Palaeoclimate and ocean dynamics

- The way the climate system responds to perturbations such as increasing atmospheric greenhouse gases (climate sensitivity) or orbital forcing. Climate variability on multiple time scales.

- Climate tipping points in past climate records and how they can be accounted for in future climate projections.

- Thermal and mechanical energy budgets of the ocean and atmosphere and their role in determining the Earth’s surface temperature.

-Active in interdisciplinary research networks bridging Mathematics, Physics and Climate science such as the "Past Earth Network" and "CliMathNet" as well as in palaeoclimate model intercomparisons (DeepMIP and PlioMIP).

 

Abstract:

Over the last 65 million years, the Earth’s climate has undergone a large transition from a warm and ice-free “greenhouse” climate to an “icehouse” climate with extensive ice sheets on both hemispheres. The gradual cooling may be seen as response to the overall slowly decreasing atmospheric CO2-concentration due to weathering processes in the Earth System, however, continental geometry has changed considerably over this period and the long-term gradual trend was interrupted, by several rapid transitions and periods where temperature and greenhouse gas concentrations seem to be decoupled. The Eocene-Oligocene boundary (~34 Ma) and mid-Miocene climatic transition (~13 Ma) reflect major phases of Antarctic ice sheet build-up and global climate cooling, while Northern Hemisphere ice sheets developed much later (~2.7Ma).

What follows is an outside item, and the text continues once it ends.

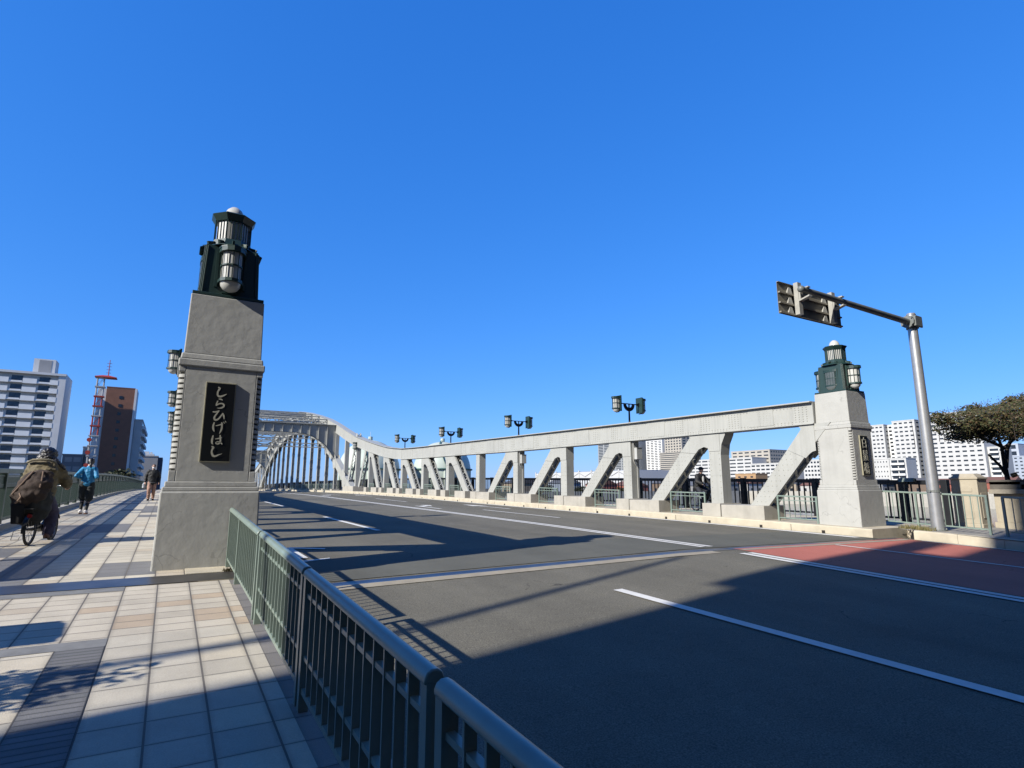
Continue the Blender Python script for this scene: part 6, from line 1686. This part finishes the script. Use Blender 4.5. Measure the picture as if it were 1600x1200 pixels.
for i in range(7):
    bush(70 + i * 24 + rnd.uniform(-6, 6), 181 + rnd.uniform(0, 3), -.9, rnd.uniform(4, 7), rnd.uniform(2.6, 4.2), 700, .4, '%s riverside shrub from the left, beyond the black railing' % ordn[i], gm, 20 + i, group='riverside shrubs')

# ------------------------------------------------------------------ just outside the frame, known from their shadows, plus blocks added to dim skylight
t = thing('unseen_building', (-22, -14, .0), 'tall building outside the frame whose shadow covers the near road', 'building')
def slant(y, x): return y - (-14 - x) * .185
m = MB(); m.prism([(-14, 1.65, -.4), (-14, .5, -.4), (-30, slant(.5, -30), -.4), (-30, slant(1.65, -30), -.4)][::-1], (0, 0, 17.8)); m.build('wall', [beige_w], t)
m = MB(); m.prism([(-14.02, .63, -.4), (-14.02, -45, -.4), (-30, -45, -.4), (-30, slant(.63, -30), -.4)][::-1], (0, 0, 65)); m.build('tall_wing', [mk('sky_block_dark', (.12, .115, .11), rough=.85)], t)  # raised far beyond its cast shadow to hold back sky light
m = MB(); m.prism([(-14.2, 2.0, 13.7), (-14.2, 1.3, 13.7), (-15, slant(1.3, -15), 13.7), (-15, slant(2.0, -15), 13.7)][::-1], (0, 0, 5.6)); m.build('sign_tower', [grey_w], t)
m = MB(); m.prism([(-13.8, .8, 64.62), (-13.8, -45.3, 64.62), (-30.3, -45.3, 64.62), (-30.3, slant(.8, -30.3), 64.62)][::-1], (0, 0, .5)); m.build('roof', [beige_w], t)
bld('added block outside the frame behind the right pavement, holding back sky light', 27, 55, -75, 2.5, -1, 68, mk('sky_block_dark', (.12, .115, .11), rough=.85), name='unseen_building')  # unseen dark block, added to darken the near shade
bld('added block outside the frame far behind the camera, holding back sky light', -13.5, 26.5, -85, -66, -3, 68, mk('sky_block_dark', (.12, .115, .11)), name='unseen_building')  # unseen block closing the road behind, added to cut sky fill
t = thing('street_pole', (-17.0, 1.95, -.4), 'tall steel pole with a long arm outside the frame that shades the near road', 'pole')
m = MB(); m.cyl((0, 0, 0), (0, 0, 11.9), .11, .075, 14); m.build('pole', [galv], t, local=True, smooth=50)
m = MB(); m.cyl((0, 0, 11.8), (6.6, 2.25, 12.2), .085, .06, 12); m.build('arm', [galv], t, local=True, smooth=50)
bush(-3.2, 4.35, .2, 1.7, 2.2, 3600, .05, 'loose leafy shrub outside the frame that dapples the left pavement', gm, 9, d=1.1)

Thresholds in atmospheric CO2-concentration together with feedback mechanisms related to land ice formation are among the favoured mechanisms of these climatic transitions, while the long-proposed ocean circulation changes caused by opening of tectonic gateways seem to play a less direct role. The opening of the Southern Ocean gateways, however, has eventually led to the development of today's strongest ocean current, the Antarctic Circumpolar Current, playing a major role in the transport properties of the global ocean circulation. The overall state of the global ocean circulation, therefore, must precondition the climate system to dramatic events such as major ice sheet formation.

Here we quantify the climate response to a closed Drake Passage in both ocean-only (POP) and coupled climate (CESM) models. We show that the ocean gateway mechanism is robust in the sense that the equatorward expansion of the Southern Ocean sub-polar gyres inevitably leads to widespread warming around Antarctica. Moreover, we provide a framework to characterise the ocean temperature response to a closed Drake Passage in terms of both the mechanical and thermal energy budget of the ocean.